In written testimony, the Air Force said F-16 availability in FY2011 is 65.5 percent. “Extensive flight hours and stressing mission profiles” led to the current structural modification, known as FalconStar. This replaces known life-limited structural components and maintains the original design airframe life of 8,000 flight hours. This program is scheduled for completion in Fiscal Year 2013. Other inspections have revealed bulkhead cracks in 428, or about two-thirds, of Block 40/52 F-16s. Most of these bulkheads have been repaired or replaced.

Lawmakers asked Air Force, Navy and Marine Corps leaders when they expect initial operational capability (IOC) of the F-35. The officers concurred that IOC for each service will be “event driven,” and said more information will be available once an F-35 integrated master schedule is completed this year. Nevertheless, the Marine Corps now expects IOC of the F-35B in late 2014 or 2015. The Air Force anticipates a two-year slip to 2018 for the F-35A.


Updating of the F-16 seems to be a cost effective no-brainer task. This update should be accomplished by making funds available from reducing the number of Air Force and Navy / Marine F-35 airframes acquired. The F-35 program cost continues to march ever higher. And, we do not yet have sufficient proof that the F-35 will do all of its assigned missions.
In lieu of buying new aircraft programs, put the funds into aircraft with known and conflict - demonstrated capabilities plus logistic support infrastructure renewal efforts.
Retired USAF aircraft maintenance logistics officer

I agree Bob.

It would be more prudent and a more strategic decision at this point to buy upgraded, proven and already operational model jets of the 4.5 generation classification. Likewise, these confirmed block 40/50 F-16 upgrades and SLEP have long been part of the expected future force structure as a supplement during USAF's long transition to a 5th gen Air Froce. To NOT fund this SLEP Program would only add to a greater capability gap than will already be faced, given the massive cost increases and delays with the F-35.

There are simply too many uncertainties in both cost, schedule and technical areas remaining with the F-35 Program, so to not push ahead now (arguably late as it is) with robust stopgap contingencies would add increased risks to future deterrence value.

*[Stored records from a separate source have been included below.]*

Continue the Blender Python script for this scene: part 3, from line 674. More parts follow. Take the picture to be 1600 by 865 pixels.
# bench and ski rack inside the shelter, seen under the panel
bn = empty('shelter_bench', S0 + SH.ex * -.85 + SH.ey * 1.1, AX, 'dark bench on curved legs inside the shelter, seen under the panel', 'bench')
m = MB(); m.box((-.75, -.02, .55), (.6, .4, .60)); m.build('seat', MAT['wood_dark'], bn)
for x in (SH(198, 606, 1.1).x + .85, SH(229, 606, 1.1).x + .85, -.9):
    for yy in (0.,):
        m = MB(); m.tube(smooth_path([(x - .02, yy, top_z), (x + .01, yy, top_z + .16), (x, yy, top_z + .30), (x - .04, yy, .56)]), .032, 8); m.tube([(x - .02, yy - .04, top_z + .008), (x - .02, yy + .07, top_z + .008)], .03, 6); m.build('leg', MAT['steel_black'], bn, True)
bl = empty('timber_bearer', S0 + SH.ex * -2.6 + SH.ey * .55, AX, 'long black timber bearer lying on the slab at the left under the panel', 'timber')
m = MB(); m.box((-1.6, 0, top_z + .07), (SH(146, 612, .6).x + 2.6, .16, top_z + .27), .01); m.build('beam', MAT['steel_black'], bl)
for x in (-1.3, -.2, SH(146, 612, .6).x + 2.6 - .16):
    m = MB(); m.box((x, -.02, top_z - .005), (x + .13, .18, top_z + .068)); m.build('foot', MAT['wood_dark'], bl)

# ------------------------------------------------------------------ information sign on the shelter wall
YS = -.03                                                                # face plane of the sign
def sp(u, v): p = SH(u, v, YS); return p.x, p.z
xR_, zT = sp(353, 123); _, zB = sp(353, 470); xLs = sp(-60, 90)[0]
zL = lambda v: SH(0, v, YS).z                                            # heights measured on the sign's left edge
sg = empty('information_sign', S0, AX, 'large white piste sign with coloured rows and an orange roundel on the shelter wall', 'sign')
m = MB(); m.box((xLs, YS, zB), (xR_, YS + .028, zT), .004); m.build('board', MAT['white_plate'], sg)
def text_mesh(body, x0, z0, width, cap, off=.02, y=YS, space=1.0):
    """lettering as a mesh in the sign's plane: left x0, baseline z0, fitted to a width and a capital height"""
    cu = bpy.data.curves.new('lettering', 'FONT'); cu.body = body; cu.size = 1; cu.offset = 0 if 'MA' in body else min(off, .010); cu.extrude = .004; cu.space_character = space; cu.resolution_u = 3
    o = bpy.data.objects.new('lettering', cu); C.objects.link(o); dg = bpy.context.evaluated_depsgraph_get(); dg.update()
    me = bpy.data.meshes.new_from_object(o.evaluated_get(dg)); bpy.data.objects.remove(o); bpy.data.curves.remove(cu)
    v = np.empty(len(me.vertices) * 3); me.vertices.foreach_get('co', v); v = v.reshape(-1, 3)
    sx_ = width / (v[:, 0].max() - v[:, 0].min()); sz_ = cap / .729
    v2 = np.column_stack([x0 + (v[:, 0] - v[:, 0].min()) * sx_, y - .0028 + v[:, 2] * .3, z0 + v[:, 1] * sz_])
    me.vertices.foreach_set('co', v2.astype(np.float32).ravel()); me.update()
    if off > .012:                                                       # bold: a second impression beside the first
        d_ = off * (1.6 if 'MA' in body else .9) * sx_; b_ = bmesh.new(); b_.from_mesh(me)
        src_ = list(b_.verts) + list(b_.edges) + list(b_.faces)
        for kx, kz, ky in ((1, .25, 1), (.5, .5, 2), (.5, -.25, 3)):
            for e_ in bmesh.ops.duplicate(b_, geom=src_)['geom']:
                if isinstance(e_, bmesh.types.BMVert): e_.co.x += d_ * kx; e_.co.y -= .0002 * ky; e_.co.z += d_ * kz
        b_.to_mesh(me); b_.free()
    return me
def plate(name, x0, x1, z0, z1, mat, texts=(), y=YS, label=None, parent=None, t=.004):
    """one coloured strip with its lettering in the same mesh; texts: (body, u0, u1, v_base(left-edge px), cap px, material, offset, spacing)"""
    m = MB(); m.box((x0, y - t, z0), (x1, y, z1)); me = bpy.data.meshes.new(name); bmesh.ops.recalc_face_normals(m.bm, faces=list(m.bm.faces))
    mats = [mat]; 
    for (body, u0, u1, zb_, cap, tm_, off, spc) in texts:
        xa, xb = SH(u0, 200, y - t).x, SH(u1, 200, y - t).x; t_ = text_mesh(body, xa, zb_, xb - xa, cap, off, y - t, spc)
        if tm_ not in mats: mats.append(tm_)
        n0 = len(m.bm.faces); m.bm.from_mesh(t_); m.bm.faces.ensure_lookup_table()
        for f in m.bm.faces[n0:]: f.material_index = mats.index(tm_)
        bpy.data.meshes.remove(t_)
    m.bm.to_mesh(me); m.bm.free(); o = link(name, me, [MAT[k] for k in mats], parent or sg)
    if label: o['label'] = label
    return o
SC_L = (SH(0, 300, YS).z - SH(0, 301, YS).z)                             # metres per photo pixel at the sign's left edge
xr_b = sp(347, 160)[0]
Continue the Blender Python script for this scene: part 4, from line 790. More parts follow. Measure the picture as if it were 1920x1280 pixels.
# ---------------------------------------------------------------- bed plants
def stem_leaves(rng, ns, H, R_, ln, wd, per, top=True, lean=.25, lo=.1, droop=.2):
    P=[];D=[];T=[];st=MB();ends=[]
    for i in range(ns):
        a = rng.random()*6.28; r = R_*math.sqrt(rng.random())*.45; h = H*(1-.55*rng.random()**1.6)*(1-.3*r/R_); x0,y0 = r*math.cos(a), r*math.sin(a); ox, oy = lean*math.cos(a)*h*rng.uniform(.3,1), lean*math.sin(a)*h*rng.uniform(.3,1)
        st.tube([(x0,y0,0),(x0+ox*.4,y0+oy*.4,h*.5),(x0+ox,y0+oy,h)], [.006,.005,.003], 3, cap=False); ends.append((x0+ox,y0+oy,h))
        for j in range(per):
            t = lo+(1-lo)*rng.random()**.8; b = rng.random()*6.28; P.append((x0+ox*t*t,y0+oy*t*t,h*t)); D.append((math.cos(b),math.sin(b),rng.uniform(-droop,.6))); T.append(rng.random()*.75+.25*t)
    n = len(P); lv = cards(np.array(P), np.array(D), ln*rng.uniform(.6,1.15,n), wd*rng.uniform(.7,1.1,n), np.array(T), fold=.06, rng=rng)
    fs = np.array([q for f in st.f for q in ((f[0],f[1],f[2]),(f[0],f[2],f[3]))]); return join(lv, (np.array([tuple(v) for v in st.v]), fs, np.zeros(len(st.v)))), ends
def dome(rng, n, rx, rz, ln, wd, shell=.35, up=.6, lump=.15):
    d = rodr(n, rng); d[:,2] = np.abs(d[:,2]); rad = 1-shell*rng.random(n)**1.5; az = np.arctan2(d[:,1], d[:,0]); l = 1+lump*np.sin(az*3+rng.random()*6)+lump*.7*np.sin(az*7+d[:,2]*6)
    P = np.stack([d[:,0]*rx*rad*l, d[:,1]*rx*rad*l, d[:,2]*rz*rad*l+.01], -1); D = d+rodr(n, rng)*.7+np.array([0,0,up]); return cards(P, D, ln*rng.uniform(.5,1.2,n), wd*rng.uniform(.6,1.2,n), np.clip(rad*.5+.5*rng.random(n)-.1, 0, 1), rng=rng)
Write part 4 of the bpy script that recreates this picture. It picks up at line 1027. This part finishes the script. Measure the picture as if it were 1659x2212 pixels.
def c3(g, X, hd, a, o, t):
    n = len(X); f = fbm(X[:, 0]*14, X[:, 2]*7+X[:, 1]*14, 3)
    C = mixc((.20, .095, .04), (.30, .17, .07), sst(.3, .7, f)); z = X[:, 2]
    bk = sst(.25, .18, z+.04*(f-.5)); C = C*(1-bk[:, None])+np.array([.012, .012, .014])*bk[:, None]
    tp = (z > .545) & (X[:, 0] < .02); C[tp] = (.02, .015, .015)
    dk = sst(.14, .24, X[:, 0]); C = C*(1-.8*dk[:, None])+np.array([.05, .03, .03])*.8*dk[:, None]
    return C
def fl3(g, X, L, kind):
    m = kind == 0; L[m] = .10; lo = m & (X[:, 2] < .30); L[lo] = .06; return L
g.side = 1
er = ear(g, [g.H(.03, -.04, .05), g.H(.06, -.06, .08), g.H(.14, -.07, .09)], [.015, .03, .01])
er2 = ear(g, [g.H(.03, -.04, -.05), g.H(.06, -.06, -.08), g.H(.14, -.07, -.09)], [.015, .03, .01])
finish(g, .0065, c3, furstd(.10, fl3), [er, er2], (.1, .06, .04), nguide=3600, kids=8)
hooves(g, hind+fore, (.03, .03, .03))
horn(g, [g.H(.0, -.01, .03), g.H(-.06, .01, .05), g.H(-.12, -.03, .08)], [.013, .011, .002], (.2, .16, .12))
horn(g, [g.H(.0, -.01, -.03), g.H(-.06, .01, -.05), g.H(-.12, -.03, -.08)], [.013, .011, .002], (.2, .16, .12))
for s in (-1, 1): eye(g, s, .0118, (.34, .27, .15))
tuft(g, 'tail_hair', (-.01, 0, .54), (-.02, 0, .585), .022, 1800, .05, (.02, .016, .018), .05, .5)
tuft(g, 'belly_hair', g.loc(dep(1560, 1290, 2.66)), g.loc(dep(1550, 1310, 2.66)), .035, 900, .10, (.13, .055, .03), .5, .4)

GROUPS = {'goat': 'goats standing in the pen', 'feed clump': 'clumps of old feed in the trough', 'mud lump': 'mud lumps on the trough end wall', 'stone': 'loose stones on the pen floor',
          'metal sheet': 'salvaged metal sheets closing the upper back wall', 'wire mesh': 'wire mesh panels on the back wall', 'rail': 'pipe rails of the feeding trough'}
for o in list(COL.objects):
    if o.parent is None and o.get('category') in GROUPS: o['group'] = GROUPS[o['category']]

Both objectives can be achieved. Flight testing on the F-35 has actually shown it to be one of the most capable tactical airframes ever designed. Testing goals have been surpassed 2 years running and foreign partners are very happy with the state of the program. The F-16 SLEP will assure the Air Force maintains capability until the F-35 enters active service. If the Air Force increased it's order of F-35 airframes the flyaway cost can be reduced considerably and the additional airframes will be well worth the cost. Most recently High Angle of Attack testing has been a complete success. There is a third option as well. The F-16 line is still operational in Fort Worth. The Air Force might want to consider ordering 100 or 150 Block 60 Desert Falcons.